Some vendors, like ProQuest and EBSCO, segment authors' names by function in their browsable list. For example:

Smith, Ellen
Smith, Ellen (ed.)
Smith, Ellen (ed. and introd.)

If you want to locate all works written, edited, or introduced by Ellen Smith, you must select all from the list. If you type "Smith, Ellen" in the searching box, all will be retrieved.

A search may produce no results for one of these reasons:

  • You did not type the name in an inverted form. (Some vendors require this.)

  • You misspelled the name.

  • This author is not in the file.

Searching by Subject Author

You can perform a search for books and articles about a specific subject author, like Jane Austen or Pablo Neruda. Named Person and Author as Subject are other labels used for these personal subjects. This field is also used to find works about literary critics, linguists, folklorists, film directors, and so on. Indexers enter the name of each subject person into the bibliography in a single, preferred form, regardless of how the name appears in the document. Variants are searchable in the names thesaurus, which is available on each platform.

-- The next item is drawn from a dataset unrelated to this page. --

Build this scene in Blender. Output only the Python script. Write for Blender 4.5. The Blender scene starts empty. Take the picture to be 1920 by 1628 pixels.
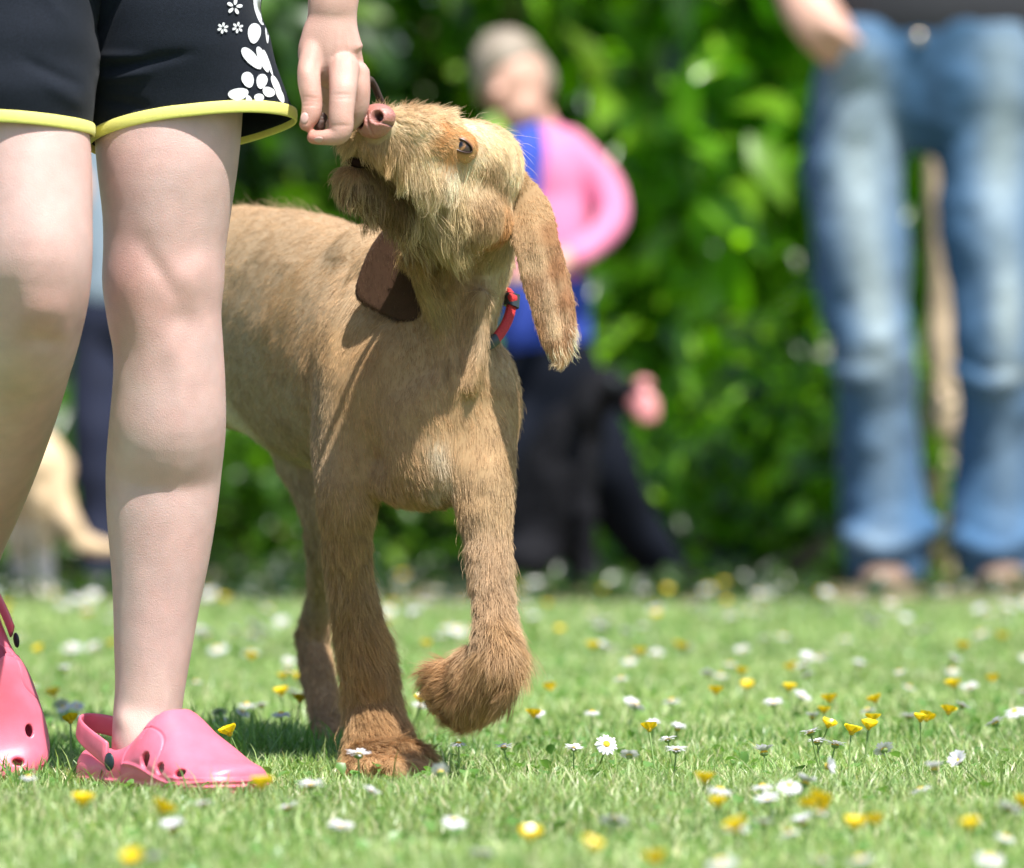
import bpy, bmesh, math, random
import numpy as np
from mathutils import Vector, Matrix, kdtree
from mathutils.bvhtree import BVHTree

SC = bpy.context.scene
COL = SC.collection
rnd = random.Random(7)
rng = np.random.default_rng(7)

# ------------------------------------------------------------------ camera, world, sun, exposure
FPX, CX, HY, CAMZ = 11000.0, 960.0, 763.0, 0.3214      # focal length in photo pixels, centre column, horizon row, camera height
cam_d = bpy.data.cameras.new('camera')
cam = bpy.data.objects.new('camera', cam_d); COL.objects.link(cam)
cam_d.sensor_width = 36.0; cam_d.lens = 36.0 * FPX / 1920.0
cam.location = (0, 0, CAMZ)
cam.rotation_euler = (math.radians(90) - math.atan((814 - HY) / FPX), 0, 0)
cam_d.clip_start = 0.1; cam_d.clip_end = 500
cam_d.dof.use_dof = True; cam_d.dof.focus_distance = 4.92; cam_d.dof.aperture_fstop = 5.8
SC.camera = cam

SUN_TO = Vector((0.27, -0.46, 1.0)).normalized()
world = bpy.data.worlds.new('World'); SC.world = world; world.use_nodes = True
nt = world.node_tree; nt.nodes.clear()
sky = nt.nodes.new('ShaderNodeTexSky'); sky.sky_type = 'NISHITA'; sky.sun_disc = False
sky.sun_elevation = math.asin(SUN_TO.z); sky.sun_rotation = math.atan2(SUN_TO.x, SUN_TO.y)
bgn = nt.nodes.new('ShaderNodeBackground'); bgn.inputs['Strength'].default_value = 0.11
wo = nt.nodes.new('ShaderNodeOutputWorld')
nt.links.new(sky.outputs[0], bgn.inputs[0]); nt.links.new(bgn.outputs[0], wo.inputs[0])
sun_d = bpy.data.lights.new('sun', 'SUN'); sun_d.energy = 4.85; sun_d.angle = math.radians(0.55); sun_d.color = (1.0, 0.965, 0.91)
sun = bpy.data.objects.new('sun', sun_d); COL.objects.link(sun)
sun.rotation_euler = SUN_TO.to_track_quat('Z', 'Y').to_euler()
SC.view_settings.view_transform = 'Standard'; SC.view_settings.look = 'None'
SC.view_settings.exposure = 0.80; SC.view_settings.gamma = 1.0
SC.render.engine = 'CYCLES'
SC.cycles.max_bounces = 7; SC.cycles.diffuse_bounces = 3; SC.cycles.glossy_bounces = 2
SC.cycles.transmission_bounces = 4; SC.cycles.transparent_max_bounces = 6
SC.cycles.use_denoising = True; SC.cycles.sample_clamp_indirect = 6
SC.cycles_curves.shape = 'RIBBONS'

# ------------------------------------------------------------------ helpers
def P(px, py, Y):
    return np.array(((px - CX) * Y / FPX, Y, CAMZ - (py - HY) * Y / FPX))

def S(px, Y):
    return px * Y / FPX

def unit(v):
    v = np.asarray(v, float)
    return v / (np.linalg.norm(v, axis=-1, keepdims=True) + 1e-12)

def catmull(A, sub):
    A = np.asarray(A, float); n = len(A); out = []
    for i in range(n - 1):
        p0 = A[max(i - 1, 0)]; p1 = A[i]; p2 = A[i + 1]; p3 = A[min(i + 2, n - 1)]
        for k in range(sub):
            t = k / sub
            out.append(0.5 * ((2 * p1) + (-p0 + p2) * t + (2 * p0 - 5 * p1 + 4 * p2 - p3) * t * t + (-p0 + 3 * p1 - 3 * p2 + p3) * t ** 3))
    out.append(A[-1])
    return np.array(out)

def tube_raw(C, RU, RV, ref=(0, 1, 0), k=20, cap=True, capk=3):
    """closed tube through centres C with elliptic sections; RU lies in the picture plane (perp to ref), RV along ref."""
    C = np.asarray(C, float); n = len(C); ref = np.asarray(ref, float)
    T = unit(np.gradient(C, axis=0)) if n > 1 else np.array([[0, 0, 1.0]])
    V = []; 
    U = unit(np.cross(T, ref)); W = unit(np.cross(U, T))
    for i in range(1, n):
        if np.dot(U[i], U[i - 1]) < 0: U[i] = -U[i]; W[i] = -W[i]
    rings = []
    def ring(c, u, w, a, b):
        th = np.linspace(0, 2 * math.pi, k, endpoint=False)
        return c + np.outer(np.cos(th) * a, u) + np.outer(np.sin(th) * b, w)
    if cap:
        r = min(RU[0], RV[0])
        for j in range(capk, 0, -1):
            a = j / (capk + 0.35) * math.pi / 2
            rings.append(ring(C[0] - T[0] * r * math.sin(a), U[0], W[0], RU[0] * math.cos(a), RV[0] * math.cos(a)))
    for i in range(n): rings.append(ring(C[i], U[i], W[i], RU[i], RV[i]))
    if cap:
        r = min(RU[-1], RV[-1])
        for j in range(1, capk + 1):
            a = j / (capk + 0.35) * math.pi / 2
            rings.append(ring(C[-1] + T[-1] * r * math.sin(a), U[-1], W[-1], RU[-1] * math.cos(a), RV[-1] * math.cos(a)))
    m = len(rings); verts = np.concatenate(rings); faces = []
    for i in range(m - 1):
        for j in range(k):
            j2 = (j + 1) % k
            faces.append((i * k + j, i * k + j2, (i + 1) * k + j2, (i + 1) * k + j))
    if cap:
        faces.append(tuple(range(k - 1, -1, -1))); faces.append(tuple(range((m - 1) * k, m * k)))
    return verts, faces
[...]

Generally, the preferred name is the one by which the person is known in his or her country of origin. For example, Alexander Pushkin's preferred name is Pushkin, Aleksandr Sergeevich. A person's given name, if known, is usually chosen over a pseudonym. For example, use Clemens, Samuel rather than Twain, Mark. Library of Congress rules (AACR2) are consulted when questions of formulation arise.

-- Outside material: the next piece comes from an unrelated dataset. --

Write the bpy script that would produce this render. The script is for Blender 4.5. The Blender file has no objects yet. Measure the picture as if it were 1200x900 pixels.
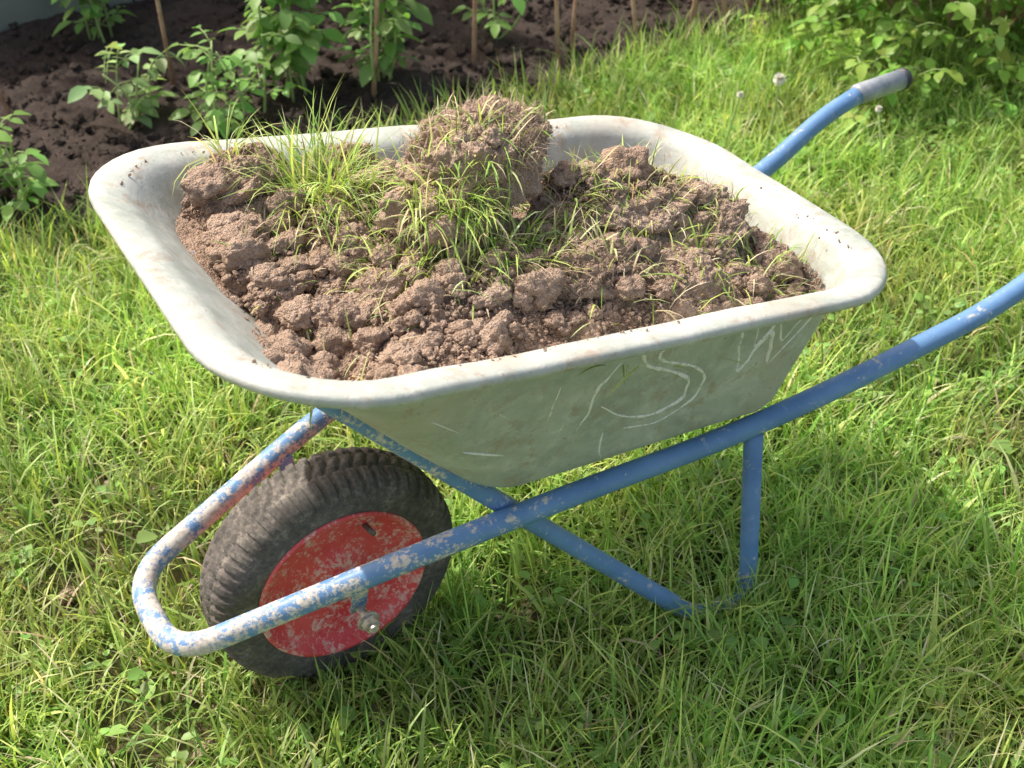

Birth and death dates have been attached to subject names in the record display but are not searchable. This is due to inconsistencies with the indexing system used before 1981.

Below are examples of searches by a subject author's name:

Jacobs, Harriet
Proust, Marcel

A search may produce no results for one of these reasons:

  • You did not type the name in an inverted form. (Some vendors require this.)

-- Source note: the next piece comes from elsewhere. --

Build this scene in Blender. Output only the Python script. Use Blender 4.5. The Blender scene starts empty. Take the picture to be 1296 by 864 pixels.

  • You misspelled the name or did not use the preferred form.

  • This subject is not in the file.

Searching by Journal

You can find articles in one journal by searching the field labeled Journal, Source, or Journal Name (depending on the vendor). This element includes both titles and subtitles. Sometimes the subtitle, which may not be commonly known, changes. A browsable list of journal names allows you to find variations in titles. The MLA Directory of Periodicals, provided with the MLA International Bibliography, is a database of information on journals, including editors, subscription procedures, editorial policies, and more.

Below are examples of searches by a journal name:

French Review
French Review: Journal of the American Association of Teachers of French

In past print editions of the bibliography, many journal names were represented by abbreviations. Since then, the staff has expanded and standardized journal titles in the file. This project is almost complete, but you may find an occasional abbreviation in this field.

Depending on the vendor, you can also search for a particular volume, issue, or year of publication for a journal. Some vendors even allow you to search for articles that start or end on a particular page.

Limiting Searches

Once you have performed a search, you may need to refine your strategy because too many records were retrieved or some were not relevant to your needs. You can create a more precise search by adding limiters.

Limiting by Update Code

To view material added to the bibliography at a certain time, choose the option labeled Update Code, if available. (This limiter is not found on all platforms.)

Limiting by Document Type

Each record is described as one of the following publication types. A search can be restricted to one type.

  • Journal article. An article, essay, bibliography, or interview in a journal. Special issues, special sections, and monographic issues of a journal are also coded as journal articles.

  • Book monograph. A single, unified work in book form, by one author or jointly written by multiple authors. An edition or translation of a literary work is considered a monograph, even if the requisite critical apparatus is by a number of contributors. A collection of essays by one author, an anthology by multiple contributors on one theme, and a reference book (such as a dictionary, literary history, or encyclopedia) are also labeled book monographs. Beginning with 2003 publications, the table of contents is provided for each title, as appropriate.

  • Book collection. A book of articles or a Festschrift containing independent scholarship by diverse authors. A record for the book as a whole is provided when it contains three or more articles falling within the scope of the bibliography that are also indexed.

  • Book article. An article or essay in a book collection.

  • Dissertation abstract. A summary of a doctoral dissertation that was printed in an issue of Dissertation Abstracts International. Summaries of doctoral dissertations found in foreign journals are also indexed. For assistance in locating the full dissertation, consult with your librarian.

  • Web site. Scholarly Web sites.

Limiting by Peer Review

Peer review is a system of scholarly journal publishing where a body of experts (or peers) reviews each article presented for publication and determines its appropriateness. An option is available for searchers to limit their results to peer-reviewed journals (also called refereed).

Limiting by Linked Full Text

Some vendors of the bibliography allow users to limit their searches to material available as full text in other databases on the same platform. Using this limiter does not ensure that your search identifies all relevant electronic full text available through your library, since publications may be available in databases from other sources. Consult your librarian if you are uncertain.

The MLA International Bibliography has indexed all language and literature titles in the JSTOR database. If your library subscribes to this collection, you can seamlessly link from the MLA citation to the full text in JSTOR.

Full-text links for Project Muse journals and Dissertation Abstracts International records are also included in the bibliography.

Additionally, to help users find electronic full text, some records contain DOIs (digital object identifiers), names that permanently identify resources on the Internet.

Limiting by Language

The MLA International Bibliography includes material written in about seventy languages. You can limit your search to one or more of these languages. Some vendors provide a browsable list of languages to be searched. For sources written in non-Roman alphabets, the title, author, and other information is transliterated according to Library of Congress rules.

Limiting by Year of Publication

By typing a four-digit year into the appropriate box, you can limit your search to books or articles that were published in that year.